モンパルナスの夢

アポロンの夢の跡

デルフィに行きたいな、と思った。
予言の神アポロンの聖地、パルナソス山腹にあってコリントス湾を臨む神話の地。
そこには「世界の臍」と呼ばれる聖石オムパロスがあって、アポロン神殿で下される神託を聞くために、地中海一円から無数の巡礼者が押し寄せ殷賑を極めていた。
マケドニアの王フィリッポス2世も、その子アレクサンドロス大王も訪れたこの聖地には、ピュティアと称する巫女集団が居り、政治や戦争から恋愛に至るまであらゆる種類の神託を授けていたのだ。
言い伝えによると彼女たちは帳で仕切られた神託室で、青銅で造られた三脚の台に上り、床の割れ目から立ち上ると信じられていた霊気を受けて神がかったという。

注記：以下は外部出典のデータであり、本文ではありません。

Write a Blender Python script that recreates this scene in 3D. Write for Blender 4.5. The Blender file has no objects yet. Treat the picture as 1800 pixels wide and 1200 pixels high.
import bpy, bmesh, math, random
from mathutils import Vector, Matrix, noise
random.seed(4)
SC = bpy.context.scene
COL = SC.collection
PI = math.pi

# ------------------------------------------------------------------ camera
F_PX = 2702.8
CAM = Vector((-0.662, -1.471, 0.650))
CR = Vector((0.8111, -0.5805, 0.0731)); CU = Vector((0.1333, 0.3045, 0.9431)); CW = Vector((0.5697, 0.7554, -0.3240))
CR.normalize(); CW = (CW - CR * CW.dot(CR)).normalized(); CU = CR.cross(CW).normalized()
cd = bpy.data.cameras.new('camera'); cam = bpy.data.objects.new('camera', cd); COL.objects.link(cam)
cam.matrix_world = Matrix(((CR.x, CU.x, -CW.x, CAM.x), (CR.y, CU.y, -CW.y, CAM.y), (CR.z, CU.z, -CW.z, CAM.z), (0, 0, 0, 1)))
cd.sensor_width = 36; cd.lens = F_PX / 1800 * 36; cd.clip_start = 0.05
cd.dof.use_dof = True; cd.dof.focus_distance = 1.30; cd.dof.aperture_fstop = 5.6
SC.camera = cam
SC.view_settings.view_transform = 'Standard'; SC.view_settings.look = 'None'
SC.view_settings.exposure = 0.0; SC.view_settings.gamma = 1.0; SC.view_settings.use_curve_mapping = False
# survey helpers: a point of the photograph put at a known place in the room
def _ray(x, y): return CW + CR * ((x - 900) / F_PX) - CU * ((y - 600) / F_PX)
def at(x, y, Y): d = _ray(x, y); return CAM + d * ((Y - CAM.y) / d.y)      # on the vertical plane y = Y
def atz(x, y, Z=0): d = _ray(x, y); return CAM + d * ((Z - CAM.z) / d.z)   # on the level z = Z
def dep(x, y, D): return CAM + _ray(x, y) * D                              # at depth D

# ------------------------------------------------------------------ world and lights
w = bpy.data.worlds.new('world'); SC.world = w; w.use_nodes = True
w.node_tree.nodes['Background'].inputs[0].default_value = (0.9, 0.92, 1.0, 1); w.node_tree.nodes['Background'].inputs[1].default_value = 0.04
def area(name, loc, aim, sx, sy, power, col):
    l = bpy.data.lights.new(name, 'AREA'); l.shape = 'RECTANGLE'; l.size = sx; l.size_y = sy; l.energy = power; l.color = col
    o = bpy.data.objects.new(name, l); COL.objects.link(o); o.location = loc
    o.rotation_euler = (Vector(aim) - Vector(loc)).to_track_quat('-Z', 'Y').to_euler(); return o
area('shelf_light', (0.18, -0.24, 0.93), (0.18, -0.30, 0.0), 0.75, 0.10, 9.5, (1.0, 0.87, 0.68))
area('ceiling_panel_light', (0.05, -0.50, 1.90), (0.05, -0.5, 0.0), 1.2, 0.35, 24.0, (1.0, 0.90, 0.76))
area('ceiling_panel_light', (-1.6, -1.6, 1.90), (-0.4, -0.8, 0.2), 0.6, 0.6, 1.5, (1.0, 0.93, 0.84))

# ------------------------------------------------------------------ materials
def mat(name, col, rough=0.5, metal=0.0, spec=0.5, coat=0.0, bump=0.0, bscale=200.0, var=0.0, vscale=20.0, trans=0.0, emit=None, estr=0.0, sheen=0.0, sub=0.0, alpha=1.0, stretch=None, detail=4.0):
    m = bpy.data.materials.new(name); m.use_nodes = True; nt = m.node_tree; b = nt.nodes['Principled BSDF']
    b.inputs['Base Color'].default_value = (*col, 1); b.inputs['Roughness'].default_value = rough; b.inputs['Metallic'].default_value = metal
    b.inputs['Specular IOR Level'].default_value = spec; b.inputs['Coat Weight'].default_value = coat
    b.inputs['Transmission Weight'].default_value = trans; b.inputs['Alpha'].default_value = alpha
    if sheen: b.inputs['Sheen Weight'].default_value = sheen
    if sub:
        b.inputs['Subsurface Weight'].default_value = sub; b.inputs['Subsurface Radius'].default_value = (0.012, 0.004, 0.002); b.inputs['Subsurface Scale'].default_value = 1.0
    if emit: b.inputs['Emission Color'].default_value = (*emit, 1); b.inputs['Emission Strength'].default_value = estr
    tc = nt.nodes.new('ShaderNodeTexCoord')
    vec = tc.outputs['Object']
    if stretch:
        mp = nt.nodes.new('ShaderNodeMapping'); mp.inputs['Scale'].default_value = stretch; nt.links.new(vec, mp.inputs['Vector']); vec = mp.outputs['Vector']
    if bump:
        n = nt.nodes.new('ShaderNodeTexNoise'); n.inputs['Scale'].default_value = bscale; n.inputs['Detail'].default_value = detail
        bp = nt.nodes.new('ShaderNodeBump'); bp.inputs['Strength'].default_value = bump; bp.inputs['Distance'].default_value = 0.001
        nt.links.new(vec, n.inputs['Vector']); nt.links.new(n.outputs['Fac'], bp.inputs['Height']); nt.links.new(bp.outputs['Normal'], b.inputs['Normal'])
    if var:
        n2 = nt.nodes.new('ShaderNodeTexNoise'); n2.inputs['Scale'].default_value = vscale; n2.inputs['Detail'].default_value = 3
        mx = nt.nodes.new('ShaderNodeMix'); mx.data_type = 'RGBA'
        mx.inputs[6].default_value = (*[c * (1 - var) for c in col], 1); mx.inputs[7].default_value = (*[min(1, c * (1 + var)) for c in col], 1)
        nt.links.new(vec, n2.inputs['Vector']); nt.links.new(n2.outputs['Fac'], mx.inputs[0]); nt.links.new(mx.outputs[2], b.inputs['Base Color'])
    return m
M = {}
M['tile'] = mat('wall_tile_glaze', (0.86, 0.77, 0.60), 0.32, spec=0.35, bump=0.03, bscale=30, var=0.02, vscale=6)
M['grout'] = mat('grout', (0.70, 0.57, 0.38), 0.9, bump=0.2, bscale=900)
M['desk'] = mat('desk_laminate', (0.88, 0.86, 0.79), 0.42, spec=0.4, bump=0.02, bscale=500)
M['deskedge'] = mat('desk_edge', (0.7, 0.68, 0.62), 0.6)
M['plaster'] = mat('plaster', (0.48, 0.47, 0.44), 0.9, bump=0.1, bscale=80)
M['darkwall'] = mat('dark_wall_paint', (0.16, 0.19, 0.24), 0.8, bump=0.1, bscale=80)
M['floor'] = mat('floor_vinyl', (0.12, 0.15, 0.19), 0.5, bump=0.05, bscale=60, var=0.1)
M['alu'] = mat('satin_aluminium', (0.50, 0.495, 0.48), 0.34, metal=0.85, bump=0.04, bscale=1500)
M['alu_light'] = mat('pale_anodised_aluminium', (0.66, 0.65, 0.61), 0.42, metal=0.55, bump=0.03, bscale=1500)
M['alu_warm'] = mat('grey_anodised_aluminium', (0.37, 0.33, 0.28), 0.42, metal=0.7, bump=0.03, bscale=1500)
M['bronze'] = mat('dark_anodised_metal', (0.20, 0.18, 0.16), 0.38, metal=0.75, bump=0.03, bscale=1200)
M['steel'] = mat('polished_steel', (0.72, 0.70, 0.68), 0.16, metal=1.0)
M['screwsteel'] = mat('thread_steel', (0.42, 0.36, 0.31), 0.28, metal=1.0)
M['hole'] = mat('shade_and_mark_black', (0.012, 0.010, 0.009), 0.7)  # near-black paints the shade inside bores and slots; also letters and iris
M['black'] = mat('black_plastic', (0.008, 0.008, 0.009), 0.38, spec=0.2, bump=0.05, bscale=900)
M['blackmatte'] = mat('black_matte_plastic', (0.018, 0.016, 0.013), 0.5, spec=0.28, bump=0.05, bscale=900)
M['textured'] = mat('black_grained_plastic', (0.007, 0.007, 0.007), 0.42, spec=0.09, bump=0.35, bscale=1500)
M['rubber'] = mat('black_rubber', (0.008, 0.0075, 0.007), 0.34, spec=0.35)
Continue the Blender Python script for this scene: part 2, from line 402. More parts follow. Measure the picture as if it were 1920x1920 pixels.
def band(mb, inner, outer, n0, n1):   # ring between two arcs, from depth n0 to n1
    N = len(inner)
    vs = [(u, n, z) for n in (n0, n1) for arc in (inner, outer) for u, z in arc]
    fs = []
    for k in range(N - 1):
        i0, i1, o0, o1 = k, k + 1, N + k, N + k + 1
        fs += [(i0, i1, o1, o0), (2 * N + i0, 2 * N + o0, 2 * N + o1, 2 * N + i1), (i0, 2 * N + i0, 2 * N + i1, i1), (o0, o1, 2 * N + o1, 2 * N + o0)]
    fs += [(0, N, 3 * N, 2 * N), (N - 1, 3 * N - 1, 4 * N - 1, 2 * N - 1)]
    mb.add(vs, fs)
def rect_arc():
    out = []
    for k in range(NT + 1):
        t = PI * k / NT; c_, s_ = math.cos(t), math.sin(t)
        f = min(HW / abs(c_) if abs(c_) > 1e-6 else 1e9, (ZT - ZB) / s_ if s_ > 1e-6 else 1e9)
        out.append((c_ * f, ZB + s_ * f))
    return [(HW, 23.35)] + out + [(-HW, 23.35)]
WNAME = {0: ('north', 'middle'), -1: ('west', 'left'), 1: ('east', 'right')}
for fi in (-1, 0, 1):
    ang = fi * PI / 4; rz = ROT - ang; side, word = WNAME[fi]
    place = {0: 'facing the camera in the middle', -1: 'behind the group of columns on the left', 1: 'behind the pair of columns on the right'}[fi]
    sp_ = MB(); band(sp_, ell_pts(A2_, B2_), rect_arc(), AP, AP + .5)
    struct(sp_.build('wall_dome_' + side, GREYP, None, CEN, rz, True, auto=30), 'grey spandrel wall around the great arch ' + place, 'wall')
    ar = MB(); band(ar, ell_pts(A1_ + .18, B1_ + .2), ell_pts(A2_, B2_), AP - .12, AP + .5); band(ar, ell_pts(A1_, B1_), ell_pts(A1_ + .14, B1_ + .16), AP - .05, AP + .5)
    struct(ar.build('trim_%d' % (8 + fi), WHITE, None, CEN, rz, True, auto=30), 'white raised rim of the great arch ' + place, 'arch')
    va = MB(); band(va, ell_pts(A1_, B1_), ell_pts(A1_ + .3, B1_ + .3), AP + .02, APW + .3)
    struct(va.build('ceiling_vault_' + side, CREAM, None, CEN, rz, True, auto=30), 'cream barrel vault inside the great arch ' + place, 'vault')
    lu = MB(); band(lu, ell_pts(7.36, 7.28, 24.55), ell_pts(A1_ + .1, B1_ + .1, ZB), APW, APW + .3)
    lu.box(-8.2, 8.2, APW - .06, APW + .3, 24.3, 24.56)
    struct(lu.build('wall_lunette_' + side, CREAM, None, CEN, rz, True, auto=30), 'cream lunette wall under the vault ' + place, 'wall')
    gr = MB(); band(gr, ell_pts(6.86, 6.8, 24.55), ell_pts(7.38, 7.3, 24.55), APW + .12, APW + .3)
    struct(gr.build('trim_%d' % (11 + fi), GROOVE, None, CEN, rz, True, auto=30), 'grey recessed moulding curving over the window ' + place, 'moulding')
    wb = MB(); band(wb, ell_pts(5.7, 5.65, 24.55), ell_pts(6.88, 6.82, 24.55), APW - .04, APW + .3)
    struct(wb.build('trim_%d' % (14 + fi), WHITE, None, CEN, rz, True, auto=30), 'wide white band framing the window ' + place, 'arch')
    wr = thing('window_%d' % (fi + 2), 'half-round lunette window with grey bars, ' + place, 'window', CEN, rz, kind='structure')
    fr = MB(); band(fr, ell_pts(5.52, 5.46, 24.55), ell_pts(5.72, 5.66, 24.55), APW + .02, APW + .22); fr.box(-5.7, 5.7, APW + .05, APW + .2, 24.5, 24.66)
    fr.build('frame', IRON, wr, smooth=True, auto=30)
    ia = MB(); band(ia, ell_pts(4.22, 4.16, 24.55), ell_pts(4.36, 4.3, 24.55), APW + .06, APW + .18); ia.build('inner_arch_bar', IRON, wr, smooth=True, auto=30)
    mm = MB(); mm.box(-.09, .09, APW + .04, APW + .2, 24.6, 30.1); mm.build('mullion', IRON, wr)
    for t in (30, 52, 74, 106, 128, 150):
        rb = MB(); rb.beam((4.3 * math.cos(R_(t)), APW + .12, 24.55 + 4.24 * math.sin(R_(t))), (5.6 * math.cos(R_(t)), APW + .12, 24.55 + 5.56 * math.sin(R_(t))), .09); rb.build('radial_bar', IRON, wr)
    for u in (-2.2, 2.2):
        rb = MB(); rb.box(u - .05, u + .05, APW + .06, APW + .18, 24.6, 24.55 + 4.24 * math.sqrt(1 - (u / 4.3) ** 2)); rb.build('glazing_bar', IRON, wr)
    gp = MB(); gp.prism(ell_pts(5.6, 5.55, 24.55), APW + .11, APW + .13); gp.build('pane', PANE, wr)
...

実際石灰岩のパルナソス山には方々に洞窟が存在し、それらのいくつかは聖なる霊気を孕む所として人々の信仰を集めていたという。
大地の奥底から立ち上る霊気・・・
神は天空より振り下ろされる場合も有れば、大地から湧き上がり出現する場合もある。デルフィにでかけて、さて、僕はどんな神託を授かろうかな。